Mr. Barron was an impressive young man, a smart dresser whose air of self-confidence attracted the students’ attention and inspired them to listen. He held up their history text, told them the curriculum required him to cover it. He flipped through the pages and then put it back in the drawer.
“Now I’m going to teach you real history,” he said.
“He taught all the subjects,” said Bernadette. “If the subject was math, he would go into the history of math, back to Timbuktu, to Egypt. No matter what the subject was, he would take us to the beginning.”
First steps
Before finding her calling in the travel industry, Champion ran a day care center.
“I had been working for the school board,” she said. “When I got pregnant, I thought that when the child was born, I would go back to work. But after three months, I didn’t want to.”
She gave two weeks’ notice and told her boss she wanted to stay home with her son. Surprisingly he said, “This will be the best decision of your life.” But it was risky.
“We had just bought our first home. I couldn’t afford not to work,” she said. “I put a piece of paper on a bulletin board, wrote my number down 10 times so you could tear it off. When I got home, there were already four messages on my answering machine. I had four children to take care of, in addition to my son. I decided I am going to take care of these children as I would want someone to take care of mine.”
Operating the day care center led to Bernadette’s first experiences leading groups, as she took the children on field trips to learn about the world.
“I am a believer in learning through what you are doing,” she said. “I used the community at large. I asked the parents, ‘Would you like to do field trips? If you think your job is interesting, I would like to incorporate it into what I do.’”
One of the parents was a pilot. One worked at the Baltimore Aquarium.
“We went to all those places. That’s the kind of day care I had,” Champion said.
Bernadette longed to travel, but couldn’t afford it, so she tried to get a job as a flight attendant.
“No airline would hire me,” she said. “But my youngest sister was working for a European wholesaler. She was traveling everywhere. I thought maybe I can do something like that.”

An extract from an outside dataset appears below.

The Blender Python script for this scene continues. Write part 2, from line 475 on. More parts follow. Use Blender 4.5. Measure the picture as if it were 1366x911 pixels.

She started looking into the travel industry, went to travel school and started working at a travel agency in Alexandria, Virginia. Along the way, she met a woman who did outside group sales and thought that might be the right field for her. She found an agency that agreed to take her on. It was her responsibility to put together her own groups. She started by following her children.

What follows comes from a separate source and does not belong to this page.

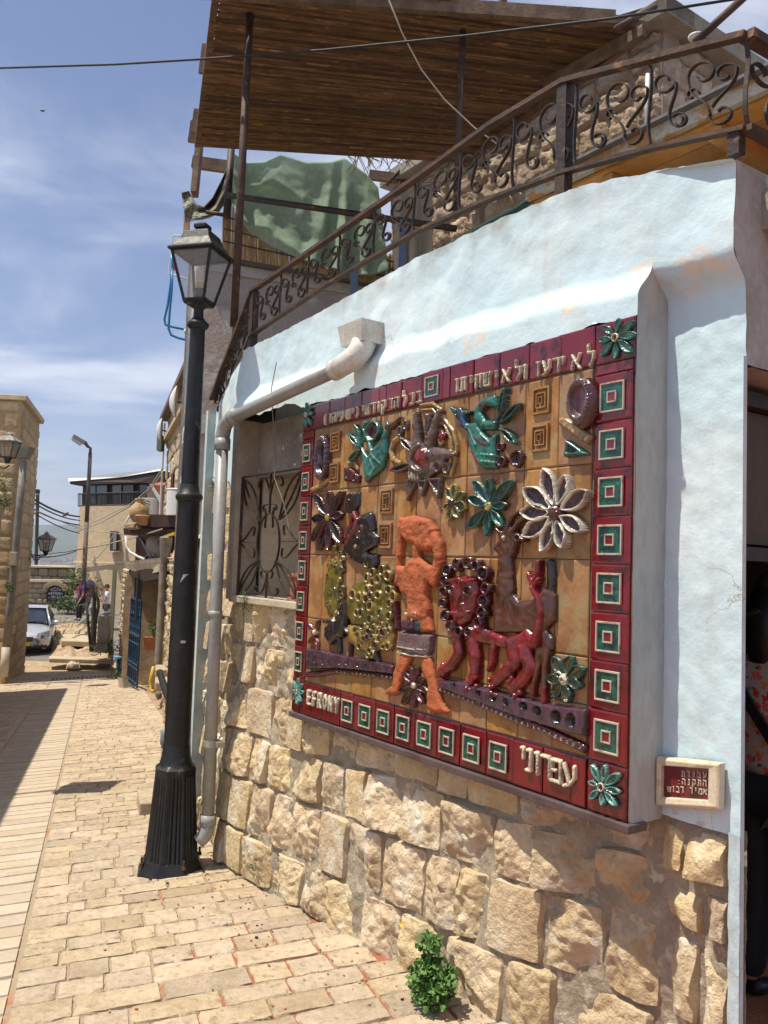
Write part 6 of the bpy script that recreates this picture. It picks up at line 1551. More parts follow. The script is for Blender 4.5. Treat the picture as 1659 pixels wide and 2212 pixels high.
m = MB(); m.grid(lambda a, b: GA + V((-.15 + .35 * a - .1 * b * (1 - a) + .25 * b, -.25, -1.05 - .75 * b - .02 * a)) + V((.06 * sin(a * 12) * b, .05 * cos(a * 9), 0)), 14, 10)
tag(m.build('white_rag', mat('dirty_white_cloth', (.55, .50, .42), .9), None, True), 'dirty white rag hanging from the foot of the blue gate', 'cloth')
hv = thing('water_hydrant', at(258, 1450, 22), 'blue painted water valve cluster against the wall before the gate', 'hydrant')
m = MB(); hp = at(255, 1440, 20.6); hp.z = 0
for a, b in (((0, -1.6), (0, -.9)), ((0, -.98), (.4, -1.02)), ((0, -1.25), (.3, -1.25)), ((.42, -1.0), (.45, -1.6))): m.tube([hp + V((a[0], 0, a[1])), hp + V((b[0], 0, b[1]))], .045, 8)
m.build('valve_pipe', BLUEIR, hv, True)
m = MB(); m.lathe(hp + V((.0, -.05, -1.0)), [(.03, 0), (.1, .02), (.1, .06), (.03, .08)], 10); m.build('valve_wheel', mat('light_blue_paint', (.12, .28, .45), .5), hv)
leafy('gate_weed', hp + V((.05, -.15, -1.5)), (.3, .2, .25), 150, .07, LEAF, 'green weed round the foot of the blue water valves', 'weed', seed=51)
fp = thing('flower_box', at(326, 1385, 15.3), 'red brown flower box with a leafy plant beside the old downpipe', 'planter')
m = MB(); c = at(325, 1388, 15.2); m.hexa([c + V((x * .08, y * .07, -.12)) for x, y in cr] + [c + V((x * .11, y * .10, .10)) for x, y in cr]); m.build('box', TERRA, fp)
leafy('x', c + V((.05, 0, .15)), (.14, .12, .22), 120, .06, LEAF, '', '', seed=52, par=fp)
# wall 2
W2a, W2b = V((-5.45, 18.9, 0)), V((-8.25, 26.6, 0)); D2 = W2b - W2a; L2_ = D2.length; D2.normalize(); N2 = V((-D2.y, D2.x, 0)); N2 = N2 if N2.x < 0 else -N2
def w2(t, z, n=0.0): return W2a + D2 * t + N2 * n + Z * z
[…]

“I knocked on school doors and asked, ‘Who does your field trips?’” she said. “I got my thick skin working with student groups.”
After 9/11 and a sniper attack in DC made student travel too risky for schools to sponsor, that market dried up. But by that time, she had begun to build a clientele and she continued taking students on trips independently. When the agency she worked for was sold, she started her own agency specializing in group travel.
“When I went out on my own, I learned some things,” she said. “It brought me back to my first love: history.”
Africa: returning to the source
Bernadette’s first trip to Africa was a major turning point. “My first trip to South Africa was in 1998, soon after apartheid ended. I went on a trade mission that was open to any business owner. I had always thought it was out of my price range.”
But the price, $6,000 for her and her husband, seemed attainable. She cut extraneous expenses and put the money aside until she had saved the entire amount.
“I pulled the plug on everything we didn’t need,” she said. “I didn’t buy a pair of shoes, didn’t take clothes to the cleaners, didn’t eat out. Every time I got money, I would send it in.” They managed to accumulate the amount before the final due date.
“It changed my life,” she said. “I can’t tell you any one particular thing. It was the feeling we got. I had no idea what the universe would have in store, a full-circle moment that brought me back to my love of history.”
The group visited Lesedi Cultural Village, where visitors are able to learn about the cultures of the people of Zulu, Xhosa, Pedi, Ndebele, and Basotho origin.
“You would go from one to the next and they’d give you their history and customs,” she said. “Then each tribe performs. It’s so powerful. It goes through you. I felt like I was at my mom’s house, the way they celebrate, how they talk, everything. The music was hitting me. When the Zulus did a demonstration of how they fought in war, it stirred up my spirit. We were received like brothers and sisters, with tears and hugs. I felt like I was home.”
The African trip started her on a new path. She decided she was going to share that experience with other African Americans.
“It completely changed way I traveled,” she said. “I knew then I could not do travel the same anymore. I figured it out. Whatever your purpose. It’s going to eventually come back to the road you’re on.”
Since that first trip, she has taken groups to Africa at least every other year. “It’s not only Africa,” she said. “We have roots all over the world. If I can get them to Africa, that’s the starting point. I tell my clients, ‘Stop allowing the world to paint our portrait. Go see for yourself.’”
Tracing the diaspora
Bernadette developed a loyal following consisting mostly of African Americans who follow her as she travels the world tracing the lines of the African diaspora, discovering the African influence on places around the world.
“Next week, I’m taking a group to Alaska,” she said. “One of my clients asked, ‘What’s in Alaska?’ I said, ‘I can give you a little piece of history. Besides being one of most beautiful states, it’s also the place where African American soldiers who had fought in the Civil War helped build a highway through the entire state. In my research, I found out about that. The first group had died off, so they pulled these men in. They managed the project and finished it.”
Everywhere she takes her groups, she helps them discover the African history associated with the place.
“If you book with me on a trip to the Bahamas, I’m going to set up brief history tour of that island,” she said. “How did that island come to be? Slaves were brought to the island to produce salt. When the salt mines started drying up, the operators of the mines left the slaves in Nassau thinking they would die off.”
But they survived, and their descendants now constitute the majority of the population of the island.
The stories are endless.
“I love what I do,” she said. “I have the passion for it. It’s not just for me. The passion was given to me not for me. It’s to share. If it only touches one person, that makes it worthwhile.”